Task: Print every entry exactly as written.

Data shown:
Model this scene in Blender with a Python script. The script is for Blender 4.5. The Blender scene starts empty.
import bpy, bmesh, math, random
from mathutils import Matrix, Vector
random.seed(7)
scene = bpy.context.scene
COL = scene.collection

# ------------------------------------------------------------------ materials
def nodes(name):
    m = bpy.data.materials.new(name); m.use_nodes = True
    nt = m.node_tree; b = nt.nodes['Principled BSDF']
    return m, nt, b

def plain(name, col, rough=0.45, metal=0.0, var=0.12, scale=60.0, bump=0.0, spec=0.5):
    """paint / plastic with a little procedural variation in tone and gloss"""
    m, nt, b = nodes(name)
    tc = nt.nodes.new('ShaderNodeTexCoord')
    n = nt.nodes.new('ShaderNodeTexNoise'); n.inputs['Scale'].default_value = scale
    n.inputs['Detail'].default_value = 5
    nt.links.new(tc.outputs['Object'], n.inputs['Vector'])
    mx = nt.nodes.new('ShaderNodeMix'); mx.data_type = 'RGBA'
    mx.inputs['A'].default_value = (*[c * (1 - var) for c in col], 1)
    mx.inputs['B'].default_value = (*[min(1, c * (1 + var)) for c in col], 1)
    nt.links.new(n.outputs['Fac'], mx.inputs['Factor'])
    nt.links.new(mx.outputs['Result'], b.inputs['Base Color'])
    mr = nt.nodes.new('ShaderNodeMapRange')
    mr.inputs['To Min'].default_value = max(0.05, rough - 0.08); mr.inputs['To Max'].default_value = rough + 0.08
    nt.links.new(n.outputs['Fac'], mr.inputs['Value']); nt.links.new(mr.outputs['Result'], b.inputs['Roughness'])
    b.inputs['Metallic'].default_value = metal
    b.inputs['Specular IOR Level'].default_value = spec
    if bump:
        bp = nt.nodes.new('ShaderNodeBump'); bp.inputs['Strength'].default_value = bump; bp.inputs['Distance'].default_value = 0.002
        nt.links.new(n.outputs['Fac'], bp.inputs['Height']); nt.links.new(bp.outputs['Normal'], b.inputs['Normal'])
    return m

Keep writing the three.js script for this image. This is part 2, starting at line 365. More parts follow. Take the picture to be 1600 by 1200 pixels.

Output for this task:
Model this scene in Blender with a Python script. The script is for Blender 4.5. The Blender scene starts empty.
import bpy, bmesh, math, random
from mathutils import Matrix, Vector
random.seed(7)
scene = bpy.context.scene
COL = scene.collection

# ------------------------------------------------------------------ materials
def nodes(name):
    m = bpy.data.materials.new(name); m.use_nodes = True
    nt = m.node_tree; b = nt.nodes['Principled BSDF']
    return m, nt, b

def plain(name, col, rough=0.45, metal=0.0, var=0.12, scale=60.0, bump=0.0, spec=0.5):
    """paint / plastic with a little procedural variation in tone and gloss"""
    m, nt, b = nodes(name)
    tc = nt.nodes.new('ShaderNodeTexCoord')
    n = nt.nodes.new('ShaderNodeTexNoise'); n.inputs['Scale'].default_value = scale
    n.inputs['Detail'].default_value = 5
    nt.links.new(tc.outputs['Object'], n.inputs['Vector'])
    mx = nt.nodes.new('ShaderNodeMix'); mx.data_type = 'RGBA'
    mx.inputs['A'].default_value = (*[c * (1 - var) for c in col], 1)
    mx.inputs['B'].default_value = (*[min(1, c * (1 + var)) for c in col], 1)
    nt.links.new(n.outputs['Fac'], mx.inputs['Factor'])
    nt.links.new(mx.outputs['Result'], b.inputs['Base Color'])
    mr = nt.nodes.new('ShaderNodeMapRange')
    mr.inputs['To Min'].default_value = max(0.05, rough - 0.08); mr.inputs['To Max'].default_value = rough + 0.08
    nt.links.new(n.outputs['Fac'], mr.inputs['Value']); nt.links.new(mr.outputs['Result'], b.inputs['Roughness'])
    b.inputs['Metallic'].default_value = metal
    b.inputs['Specular IOR Level'].default_value = spec
    if bump:
        bp = nt.nodes.new('ShaderNodeBump'); bp.inputs['Strength'].default_value = bump; bp.inputs['Distance'].default_value = 0.002
        nt.links.new(n.outputs['Fac'], bp.inputs['Height']); nt.links.new(bp.outputs['Normal'], b.inputs['Normal'])
    return m

Keep writing the three.js script for this image. This is part 2, starting at line 365. More parts follow. Take the picture to be 1600 by 1200 pixels.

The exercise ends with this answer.